Colangelo used a federal grant to form the task force about a decade ago. The group has included 10 police officers from the 15 municipalities in the judicial district who are certified to use Cellebrite, a program that extracts data from cellphones.

“This is a great tool to have because we run into a lot of cellphones we have to extract data from,” Colangelo said. “It’s all about getting the investigators to search smarter, not harder. I want them looking for something specific in as many places as they possibly can on the devices to help the cases that we have.”

Officers from Stamford, Norwalk, Greenwich, Darien, Westport, Weston, New Canaan and Wilton participated this week in the five-day class at the Westport Police Department.
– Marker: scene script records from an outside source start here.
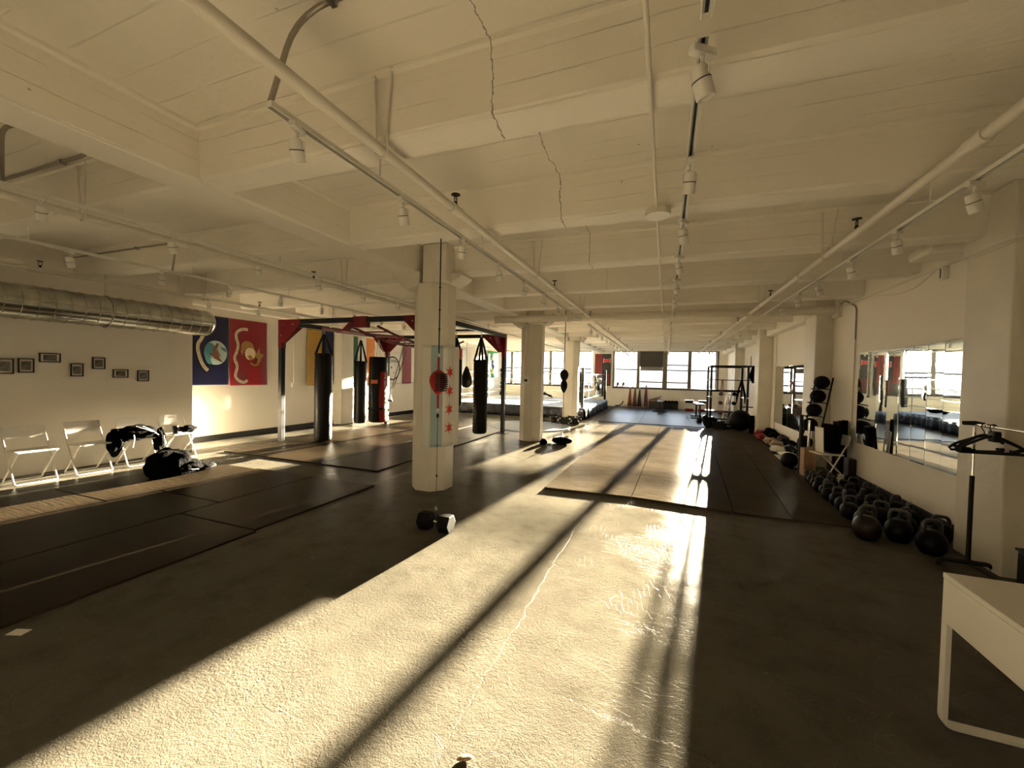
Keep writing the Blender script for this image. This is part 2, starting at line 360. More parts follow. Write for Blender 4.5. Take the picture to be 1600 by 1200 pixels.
M['canvas']=mat('blue ring canvas',(.22,.26,.34),.5,var=.15,vscale=2)
M['skirt']=mat('navy ring skirt',(.008,.010,.018),.4,bump=1,bscale=4,bdist=.05)
M['duct']=None
def duct_mat():
    m=mat('galvanised duct',(.46,.46,.42),.24,1,var=.25,vscale=5); N,L=nodes(m); b=N['Principled BSDF']; b.inputs['Anisotropic'].default_value=.5
    return m
M['duct']=duct_mat()
# ================================================================== SETTING
XL,XR,XN,YF,YB=-9.5,2.93,-8.75,23.25,-0.65
ZC=3.40; ZB=3.03
def S(name,mb,m,**k):
    o=mb.build(name,m,**k); o['kind']='structure'; return o
S('floor',MB().bb((XL-.3,YB-.2,-.2),(XR+.3,YF+.3,0)),M['floor'])
S('ceiling',MB().bb((XL-.3,YB-.2,ZC),(XR+.3,YF+.3,ZC+.25)),M['ceil'])
S('wall_right',MB().bb((XR,YB,0),(XR+.2,YF,ZC)),M['wall'])
S('wall_left',MB().bb((XL-.2,5.23,0),(XL,YF,ZC)),M['wall'])
S('wall_left_near',MB().bb((XL-.2,YB,0),(XN,5.23,ZC)),M['wall'],bevel=.006)
S('wall_back',MB().bb((XN,YB-.2,0),(XR,YB,ZC)),M['wall'])
# far wall with window openings
SILL=1.06; TOP=3.08
bays=[('L',-9.35,-3.92,[-9.3,-8.86,-7.62,-6.40,-5.16,-3.97]),('R',-2.80,2.50,[-2.76,-1.42,-.09,1.16,2.46])]
fw=MB()
fw.bb((XL,YF,0),(XR,YF+.3,SILL)).bb((XL,YF,TOP),(XR,YF+.3,ZC))
fw.bb((XL,YF,SILL),(-9.35,YF+.3,TOP)).bb((-3.92,YF,SILL),(-2.80,YF+.3,TOP)).bb((2.50,YF,SILL),(XR,YF+.3,TOP))
S('wall_far',fw,M['wall'])
S('trim_sill',MB().bb((-9.35,YF-.04,SILL-.05),(-3.92,YF+.02,SILL)).bb((-2.8,YF-.04,SILL-.05),(2.5,YF+.02,SILL)),M['dark'],bevel=.006)
def window(n,x0,x1,bars,post=True):
    f=MB(); y=YF+.08
    f.bb((x0,y-.03,SILL),(x1,y+.03,SILL+.05)).bb((x0,y-.03,TOP-.045),(x1,y+.03,TOP))
    f.bb((x0,y-.03,SILL),(x0+.045,y+.03,TOP)).bb((x1-.045,y-.03,SILL),(x1,y+.03,TOP))
    for z in bars: f.bb((x0,y-.03,z-.035),(x1,y+.03,z+.035))
    o=S('window_%d'%n,f,M['dark'],bevel=.004)
    g=MB().bb((x0+.04,y-.004,SILL+.04),(x1-.04,y+.004,TOP-.04)).build('glass_pane',M['glass'],o)
    return o
n=1
barsR=[[2.07],[1.40,2.05],[1.40,2.05,2.33],[2.05]]
for xi,(a,b) in enumerate(zip(bays[1][3][:-1],bays[1][3][1:])):
    w=window(n,a+.03,b-.03,barsR[xi]); n+=1
    if xi==1:
        MB().bb((a+.07,YF+.02,2.22),(b-.07,YF+.045,TOP-.02)).build('shade',M['boardgrey'],w)['label']='dark grey shade board'
        MB().bb((a+.10,YF+.02,2.02),(b-.09,YF+.04,2.22)).build('shade',M['boardpale'],w)['label']='pale dusty lower shade strip'
for a,b in zip(bays[0][3][:-1],bays[0][3][1:]):
    window(n,a+.03,b-.03,[2.05,1.85] if n%2 else [2.05]); n+=1
k=1
for xs in (bays[0][3][1:-1],bays[1][3][1:-1]):
    for x in xs:
        S('trim_%d'%k,MB().bb((x-.085,YF-.02,SILL),(x+(.155 if abs(x+.09)<.01 else .085),YF+.2,TOP)),M['frame_tan'],bevel=.01); k+=1
S('trim_%d'%k,MB().bb((-2.80,YF-.02,SILL),(-2.70,YF+.2,TOP)),M['frame_tan'],bevel=.01); k+=1
S('trim_%d'%k,MB().bb((2.44,YF-.02,SILL),(2.54,YF+.2,TOP)),M['frame_tan'],bevel=.01); k+=1
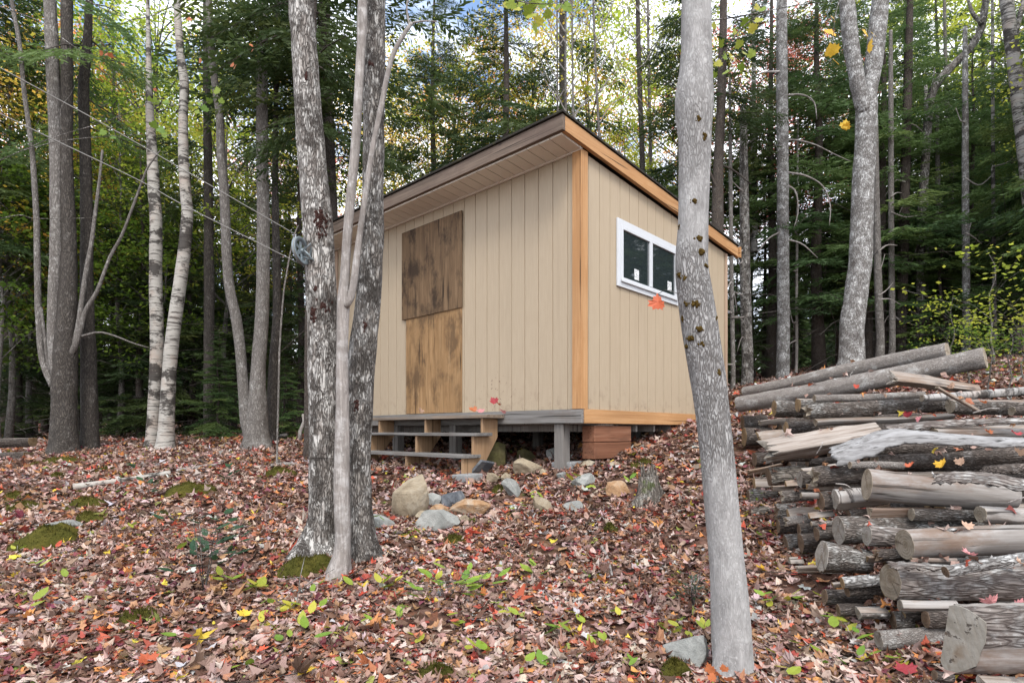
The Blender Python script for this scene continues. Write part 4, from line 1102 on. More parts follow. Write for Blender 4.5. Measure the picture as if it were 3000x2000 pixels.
# unnamed trees deeper in: every one is a tree of its own, told apart by the gap it stands in
MARKS = [(-40, 'the left edge of the woods'), (186, 'the many stemmed tree'), (444, 'the upright birch'), (482, 'the leaning birch'), (754, 'the double trunk tree'), (905, 'the pulley tree'),
         (2100, 'the far corner of the shed'), (2294, 'the straight lichen trunk'), (2494, 'the V forked tree'), (2690, 'the crooked mossy stem'), (3040, 'the mottled birch')]
rg = random.Random(5)
deep = []
for a, b_, n in ((-60, 880, 26), (2450, 3080, 20), (1750, 2100, 4)):
    for i in range(n):
        px = a + (b_ - a) * (i + rg.uniform(.1, .9)) / n
        deep.append((px, rg.uniform(15, 32), rg.choice((0, 4, 1, 0, 1, 2)) if a != 1750 else rg.choice((0, 4))))
ORD = ['first', 'second', 'third', 'fourth', 'fifth', 'sixth', 'seventh', 'eighth', 'ninth', 'tenth', 'eleventh', 'twelfth', 'thirteenth', 'fourteenth', 'fifteenth', 'sixteenth', 'seventeenth', 'eighteenth', 'nineteenth', 'twentieth']
cnt = {}
for px, d, v_ in sorted(deep):
    k = max(i for i, m in enumerate(MARKS) if m[0] <= px or i == 0)
    cnt[k] = cnt.get(k, 0) + 1
    where = MARKS[k][1]
    lab = f'shadowed spruce deep in the woods, {ORD[min(19, cnt[k] - 1)]} right of {where}'
    if k == 5: lab = f'spruce rising behind the shed roof, {ORD[min(19, cnt[k] - 1)]} to the right of the pulley tree'
    spruce(px, d, v_, rg.uniform(.6, .9) if v_ != 2 else rg.uniform(.7, 1.1), lab, group='slim spruces deep in the woods', bark_='spruce' if rg.random() < .6 else 'greydark', wide=rg.uniform(.8, 1.1), x=None)
# trees beyond the right edge that the window reflects
for i, (x, y, v_, sc) in enumerate(((9.4, 8.6, 1, .9), (10.8, 9.8, 1, 1.0), (10.2, 10.9, 1, .9), (12.0, 8.8, 1, 1.1), (13, 11.4, 1, 1.0), (10.6, 7.6, 2, 1.3))):
    spruce(0, y, v_, sc, 'green spruce outside the right side of the view, mirrored in the window', group='spruces mirrored in the window', x=x, fir=True)
leafy(0, 9.2, 1, .9, 'yellowgreen', 'leafy yellow green tree outside the right side of the view, mirrored in the window', x=10.6)
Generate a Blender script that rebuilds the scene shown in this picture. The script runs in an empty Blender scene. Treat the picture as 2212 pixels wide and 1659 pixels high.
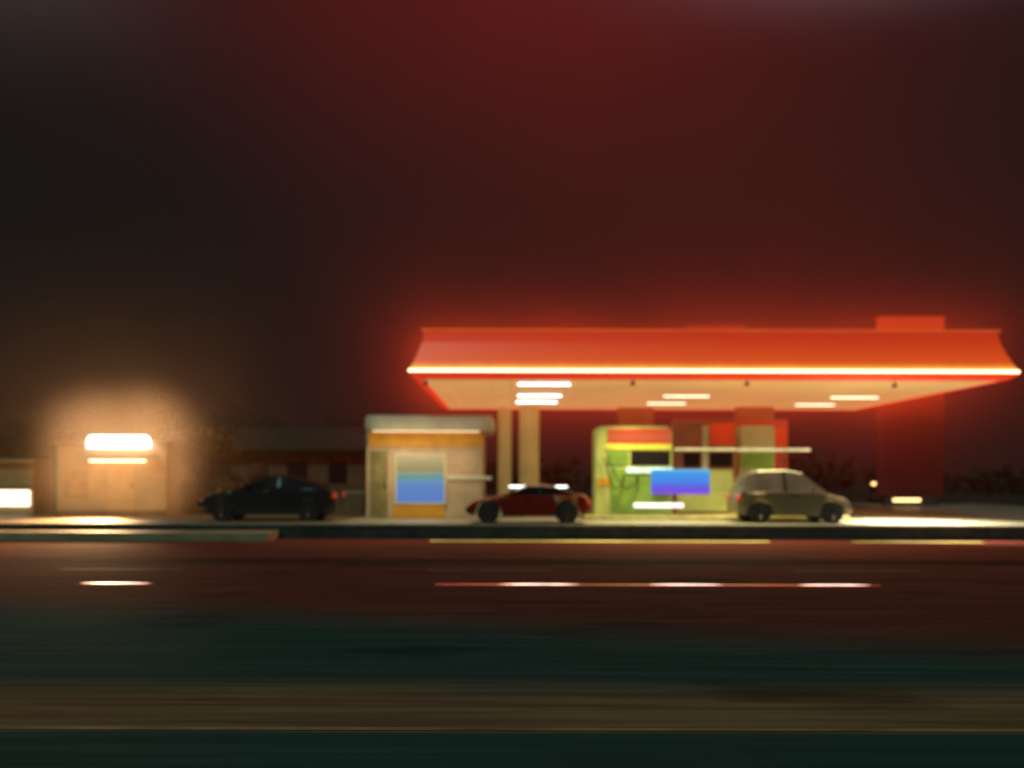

Colangelo said the training will help obtain evidence for various types of cases, including burglary, child porn, domestic, assault and even overdose prosecutions.

The program, housed at the Weston Police Department, will help officers extract photos, texts, emails, application information and location data from phones that are seized by police or turned over by victims for analysis.

Stamford police investigator Lou Pasquino said he has been using Cellebrite for years, but this was his first formal training.

“I am learning some capabilities of the product that I did not know before, mostly filtering data, sorting through data,” said Pasquino, a 14-year member of the department who works in the Digital Forensic Unit.

Colangelo said Cellebrite’s filtering and sorting software is particularly useful since a 32-gigabyte phone can have 8.4 million pages of information stored inside.

“This is a great tool to have because we run into a lot of cellphones we have to extract data from,” Darien police officer Maricio Vigil said.

Vigil recently cracked a stolen car case when he extracted a video from the suspect’s phone showing the juvenile going for a joy ride.

Norwalk police Detective Dominic Cicero, who works cold cases and financial crimes, said the training helps the officers be more meticulous in their investigations.

“This will help us make sure we don’t miss something on those phones that we may want to use,” he said.